発生メカニズム:酵母は、ジメチルスルホキシド還元酵素(DMR)という酵素を持っており、この酵素を用いて麦汁中のDMSOをDMSへと還元します。この還元反応は酵母の硫黄代謝経路の一部であり、特に嫌気的な条件下で、電子受容体としてDMSOを利用することで、酵母細胞内の酸化還元バランスを調整する役割を果たすと考えられています。
- DMR活性の変動要因
- 酵母株の特性:酵母株によってDMRの遺伝子の発現量や酵素活性が異なり、DMS産生能力に差が出ます。一般的にラガー酵母(Saccharomyces pastorianus)はエール酵母(Saccharomyces cerevisiae)よりもDMR活性が高い傾向です。
- 発酵温度:低い発酵温度はDMR活性を高め、DMSの産生を促進する可能性があります。
- 麦汁の栄養状態:麦汁中の遊離アミノ態窒素(FAN)や酸素濃度の不足、高い麦汁初期比重(OG)は、酵母にストレスを与え、DMS産生の要因となることがあります。
- 細菌汚染:一部の細菌(特に特定の乳酸菌)もDMSOをDMSに還元する能力を持ち、DMSオフフレーバーの原因となることがあります。
DMSを発生させないための対策
DMSは複数の要因が絡み合って発生するため、仕込みから発酵に至るまでの全工程で対策を講じることが重要です。
1. 麦芽由来のDMS対策(仕込み工程)
- 十分な麦汁煮沸
麦汁は最低60分間煮沸します。煮沸中はケトルの蓋を開放することで、発生したDMSが蒸気と共に効率的に揮散されます。 - 迅速な麦汁冷却
煮沸を終えた麦汁は、速やかに冷却器を使って急冷します。高温状態が長く続くと、残存するSMMからのDMS生成が継続するため、素早い冷却はDMSの蓄積を防ぐ上で非常に効果的です。
2. 酵母代謝由来のDMS対策(主に発酵工程)
- DMS産生能が低い酵母株
エールスタイルに対して、敢えてラガー酵母(Saccharomyces pastorianus)を採用することは避けます。 - 適切な発酵温度
酵母株毎に推奨される発酵温度帯を選択し、酵母への過剰なストレスを回避します。また、極端な低温発酵はDMS産生を促進する可能性があります。 - 健全な発酵
- 適切なピッチングレート(酵母投入量):少なすぎると酵母がストレスを受け、オフフレーバー発生の原因となります。

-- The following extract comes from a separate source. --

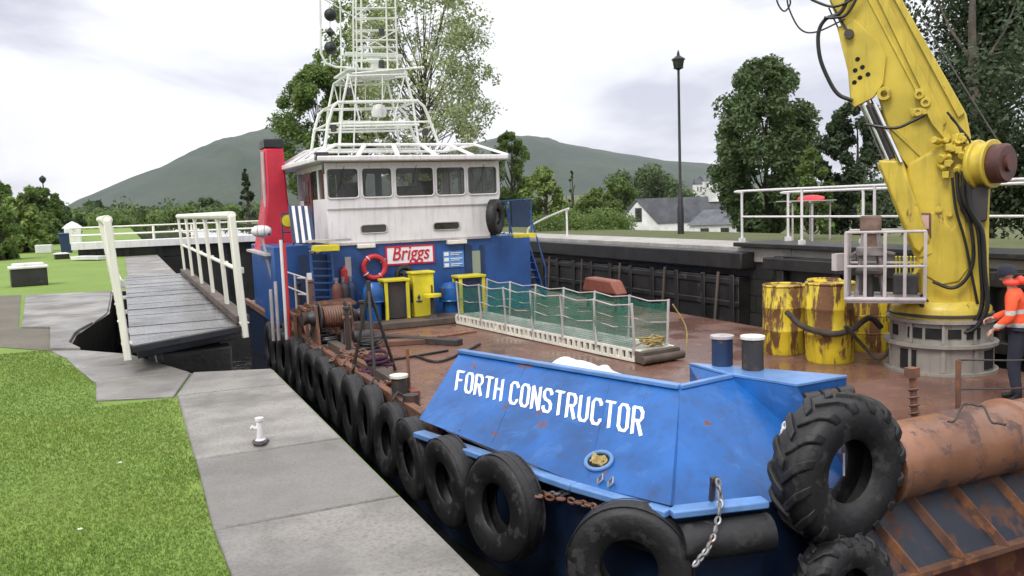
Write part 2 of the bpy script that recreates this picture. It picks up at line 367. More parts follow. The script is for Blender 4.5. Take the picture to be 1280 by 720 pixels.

- 十分な酸素供給(エアレーション):発酵初期に適切量の酸素を麦汁に供給することで、酵母が出芽に必要な細胞膜成分(ステロール等)を合成し、健全に増殖します。醸造用ドライイースト(乾燥酵母)には細胞増殖に必要なステロールが十分に蓄積されており、推奨投入量に従えばエアレーションは不要です。
- 麦汁の栄養 :麦汁中の利用可能な窒素(FAN)やその他ミネラル等の栄養素が不足している場合は、必要に応じて酵母栄養剤を添加し、酵母へのストレスを回避します。
- 衛生管理
醸造設備全体の徹底した洗浄と殺菌は、細菌汚染によるDMS発生を防ぐためにも不可欠です。
DMSオフフレーバーの発生は、麦芽と酵母、そして醸造プロセスの様々な要因が絡み合う複雑な課題です。これらの発生源とメカニズムを深く理解し、各工程で適切な対策を講じることで、DMSによる不快な風味を最小限に抑え、高品質でクリーンなビールを造ることが可能になります。